While localisation policies suit patronage focused political parties, they decelerate development in a world economy defined by extreme integration and constant innovation. The pre-1994 government was not easily deterred by sanctions as electoral pressures to create jobs for the majority of South Africans was suppressed by their being non-enfranchised. The lasting impression was that global integration was about attracting foreign capital. Today however, global capital flows display routine indifference toward borders.

We don’t have a workable growth model as we fixate on creating a successful isolated economy. This is unachievable and it explains why we have low growth and the world’s most severe unemployment crisis.
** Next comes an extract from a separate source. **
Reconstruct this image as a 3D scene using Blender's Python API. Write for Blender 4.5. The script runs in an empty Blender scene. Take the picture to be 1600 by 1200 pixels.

Our largely isolated economy is unlikely to sustain three percent growth but if it could, this would prolong much patronage without easing our bulging unemployment. Conversely, if the DA had been able to deploy a top young leader to reset DTI, Ramaphosa’s legacy might have been associated with a new dawn. Instead, he seeks to use the DA to prolong his deficient leadership.

Sanctions were lifted long ago. We now have localisation regulations, destructive identity politics and unaffordable patronage. Ramaphosa’s big opportunity to fully integrate SA into a world brimming with opportunities was sacrificed when he reneged on putting the DA in charge of DTI.